Emptiness has been translated in Chinese as universe, or 虚空 which is endlessly far and wide beyond the sight of human eyes.

Yet, it embraces innumerable and uncountable matters in the cosmos which one knows that there is something but it appears there is nothing. This is described in Buddhism as (空中妙有)。

There are two other terms in Buddhism which is also related to ‘condition’ and emptiness.



One is “Matters that Arise with Causes are Empty in Mind-essence” (缘起性空), and the other is “Matters that Arise with Causes are without Mind-essence”(缘起无自性).

Since sentient beings are, under conditions and given space, formed by earth, water, fire and wind, and are subject to the process of formation, development, decay and demolition.

Within the fluid, ever changing, impermanent process, there is not an individuality of ego-selfness and in this regard, it is as if there is not an element of Mind-essence (自性).

However, in Buddhism, there is no absolute emptiness because sentient beings have to take on physical forms without which one could not achieve Buddhahood and Enlightenment through delivering the sufferings of the mass and through the practice of Buddhism.

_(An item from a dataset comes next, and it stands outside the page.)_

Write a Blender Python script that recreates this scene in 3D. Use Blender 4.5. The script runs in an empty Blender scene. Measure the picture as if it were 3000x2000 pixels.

In the Sutra Spoken by the Sixth Patriarch (六祖坛经),the Sixth Patriarch, when he became enlightened the night when he met the Fifth Patriarch, explained of his realization that ‘’ all things in the universe are Mind–essence” (一 切万法,不离自性).

His famous remarks are, “Who could have conceived that Mind-essence is intrinsically pure! Who could have conceived that Mind-essence is intrinsically free from becoming and annihilation! That Mind-essence is intrinsically self- sufficient, and free from change! Who could have conceived that all things are manifestations of Mind-essence!” 何其自性,本是清静,何其自性,本不生灭,何其自性,本自具足,何其 自性
本不动摇,何其自性,能生万法。

In “Matters Arise with Causes have no Mind-essence” (缘起无自性),it means that everyone when comes to this world should possess with Mind-essence, which should be self- sufficient without discriminations, and should have the capacity to achieve enlightenment.

The reason why many of them could not do it is because in the beginning less of time, the Mind-essence is clouded by Ignorance resulted from the misdeeds or karma committed in one’s previous lives. In this regard, one has to pay for the price of one’s previous debts through charitable deeds so that one would eventually find one’s Mind-essence.

In “Matters Arise with Causes with Empty Mind-essence” (缘起性空), it does not mean lacking in, or depriving of Mind-essence, or with empty Mind-essence.

It tells the significance of Mind-essence which is omniscient. When one practises Buddhism, one is practising one’s Mind-essence to be free from all pre- conceived concepts, free from discriminative thoughts, free from all attachments, and free from all disturbances and entanglements. In the end, one would feel the sensation of ‘emptiness’, which is the sensation of ‘fullness’ (圆满实性)。